### Exercise goal
Please set down all the lines beneath this one exactly, without the pictures.
## START Data to process
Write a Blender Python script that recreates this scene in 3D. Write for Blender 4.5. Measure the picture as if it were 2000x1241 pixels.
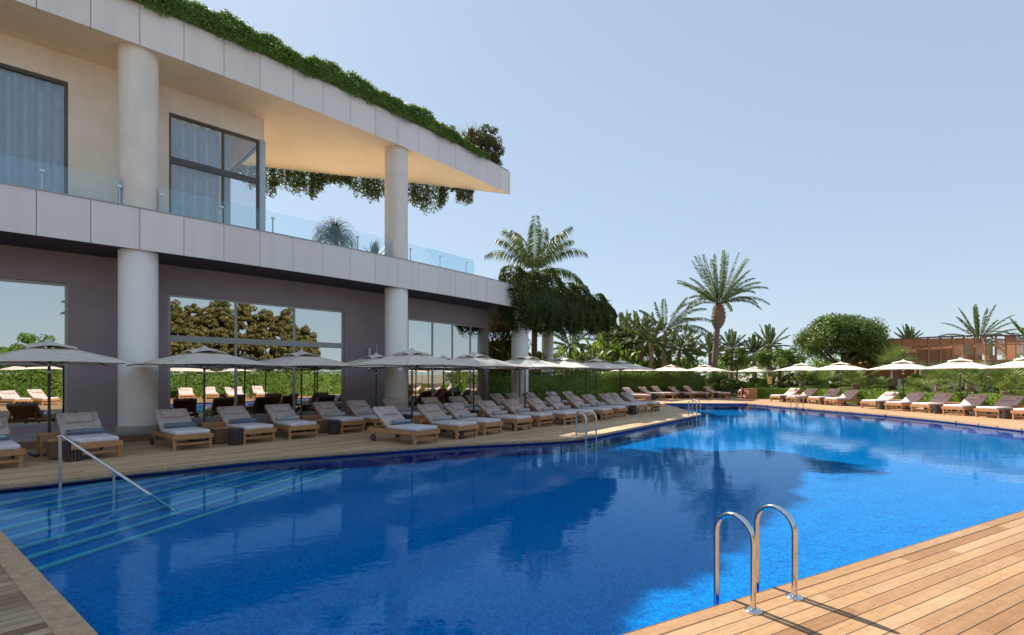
import bpy, bmesh, math, random
import numpy as np
from mathutils import Vector, Matrix
R = math.radians
S = bpy.context.scene
COL = S.collection
for o in list(bpy.data.objects): bpy.data.objects.remove(o)

# ------------------------------------------------------------------ camera, sky, sun, exposure
F, CX, HY, H = 960.0, 1000.0, 732.0, 1.8          # focal length, centre and horizon in photo pixels, eye height
cam = bpy.data.cameras.new('camera'); cam_o = bpy.data.objects.new('camera', cam); COL.objects.link(cam_o)
cam_o.location = (0, 0, H); cam_o.rotation_euler = (R(90), 0, 0)
cam.sensor_width = 36; cam.lens = F/2000*36; cam.shift_y = (HY-620.5)/2000; cam.clip_start = .05; cam.clip_end = 4000
S.camera = cam_o
SUN_AZ, SUN_EL = R(-36), R(42)
w = bpy.data.worlds.new("World"); S.world = w; w.use_nodes = True
wn = w.node_tree.nodes; sk = wn.new('ShaderNodeTexSky'); sk.sky_type = 'NISHITA'; sk.sun_disc = False
sk.sun_elevation = SUN_EL; sk.sun_rotation = SUN_AZ; sk.air_density = 1.0; sk.dust_density = .2; sk.ozone_density = 1.0
gm = wn.new('ShaderNodeGamma'); gm.inputs[1].default_value = .29; w.node_tree.links.new(sk.outputs[0], gm.inputs[0])
hs = wn.new('ShaderNodeMixRGB'); hs.blend_type = 'MULTIPLY'; hs.inputs[0].default_value = 1; hs.inputs[2].default_value = (.75, .87, 1, 1); w.node_tree.links.new(gm.outputs[0], hs.inputs[1])
w.node_tree.links.new(hs.outputs[0], wn['Background'].inputs[0]); wn['Background'].inputs[1].default_value = .124
sun = bpy.data.lights.new('sun', 'SUN'); sun.energy = 2.15; sun.angle = R(.5); sun.color = (1, .92, .8)
sun_o = bpy.data.objects.new('sun', sun); COL.objects.link(sun_o)
sdir = Vector((math.sin(SUN_AZ)*math.cos(SUN_EL), math.cos(SUN_AZ)*math.cos(SUN_EL), math.sin(SUN_EL)))
sun_o.rotation_euler = sdir.to_track_quat('Z', 'Y').to_euler(); sun_o.location = (-40, 60, 60)
S.view_settings.view_transform = 'Standard'; S.view_settings.look = 'None'; S.view_settings.gamma = 1
S.view_settings.exposure = 2.05
S.render.engine = 'CYCLES'
try:
    S.cycles.max_bounces = 12; S.cycles.diffuse_bounces = 7; S.cycles.transparent_max_bounces = 12; S.cycles.caustics_reflective = False
    S.cycles.caustics_refractive = False; S.cycles.use_denoising = True; S.cycles.sample_clamp_indirect = 6
except Exception: pass

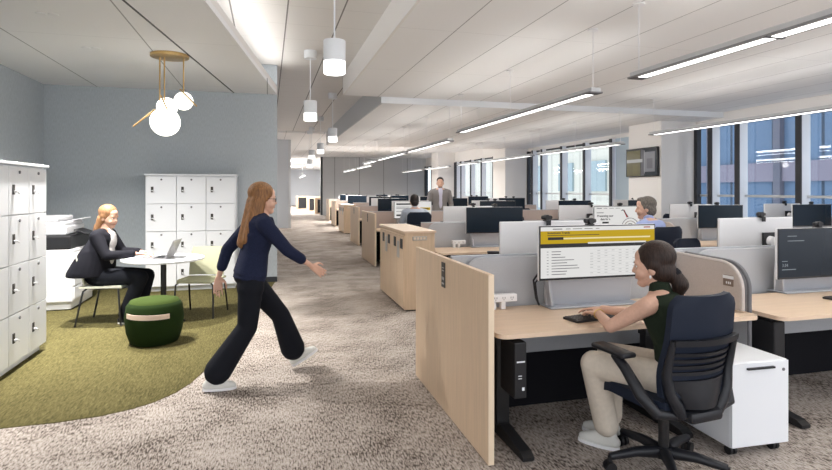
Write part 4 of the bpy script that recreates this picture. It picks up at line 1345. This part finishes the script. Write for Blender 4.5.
## END Data to process
### Solution to the exercise
Write a Blender Python script that recreates this scene in 3D. Write for Blender 4.5. Measure the picture as if it were 2000x1241 pixels.
import bpy, bmesh, math, random
import numpy as np
from mathutils import Vector, Matrix
R = math.radians
S = bpy.context.scene
COL = S.collection
for o in list(bpy.data.objects): bpy.data.objects.remove(o)

# ------------------------------------------------------------------ camera, sky, sun, exposure
F, CX, HY, H = 960.0, 1000.0, 732.0, 1.8          # focal length, centre and horizon in photo pixels, eye height
cam = bpy.data.cameras.new('camera'); cam_o = bpy.data.objects.new('camera', cam); COL.objects.link(cam_o)
cam_o.location = (0, 0, H); cam_o.rotation_euler = (R(90), 0, 0)
cam.sensor_width = 36; cam.lens = F/2000*36; cam.shift_y = (HY-620.5)/2000; cam.clip_start = .05; cam.clip_end = 4000
S.camera = cam_o
SUN_AZ, SUN_EL = R(-36), R(42)
w = bpy.data.worlds.new("World"); S.world = w; w.use_nodes = True
wn = w.node_tree.nodes; sk = wn.new('ShaderNodeTexSky'); sk.sky_type = 'NISHITA'; sk.sun_disc = False
sk.sun_elevation = SUN_EL; sk.sun_rotation = SUN_AZ; sk.air_density = 1.0; sk.dust_density = .2; sk.ozone_density = 1.0
gm = wn.new('ShaderNodeGamma'); gm.inputs[1].default_value = .29; w.node_tree.links.new(sk.outputs[0], gm.inputs[0])
hs = wn.new('ShaderNodeMixRGB'); hs.blend_type = 'MULTIPLY'; hs.inputs[0].default_value = 1; hs.inputs[2].default_value = (.75, .87, 1, 1); w.node_tree.links.new(gm.outputs[0], hs.inputs[1])
w.node_tree.links.new(hs.outputs[0], wn['Background'].inputs[0]); wn['Background'].inputs[1].default_value = .124
sun = bpy.data.lights.new('sun', 'SUN'); sun.energy = 2.15; sun.angle = R(.5); sun.color = (1, .92, .8)
sun_o = bpy.data.objects.new('sun', sun); COL.objects.link(sun_o)
sdir = Vector((math.sin(SUN_AZ)*math.cos(SUN_EL), math.cos(SUN_AZ)*math.cos(SUN_EL), math.sin(SUN_EL)))
sun_o.rotation_euler = sdir.to_track_quat('Z', 'Y').to_euler(); sun_o.location = (-40, 60, 60)
S.view_settings.view_transform = 'Standard'; S.view_settings.look = 'None'; S.view_settings.gamma = 1
S.view_settings.exposure = 2.05
S.render.engine = 'CYCLES'
try:
    S.cycles.max_bounces = 12; S.cycles.diffuse_bounces = 7; S.cycles.transparent_max_bounces = 12; S.cycles.caustics_reflective = False
    S.cycles.caustics_refractive = False; S.cycles.use_denoising = True; S.cycles.sample_clamp_indirect = 6
except Exception: pass

Write part 4 of the bpy script that recreates this picture. It picks up at line 1345. This part finishes the script. Write for Blender 4.5.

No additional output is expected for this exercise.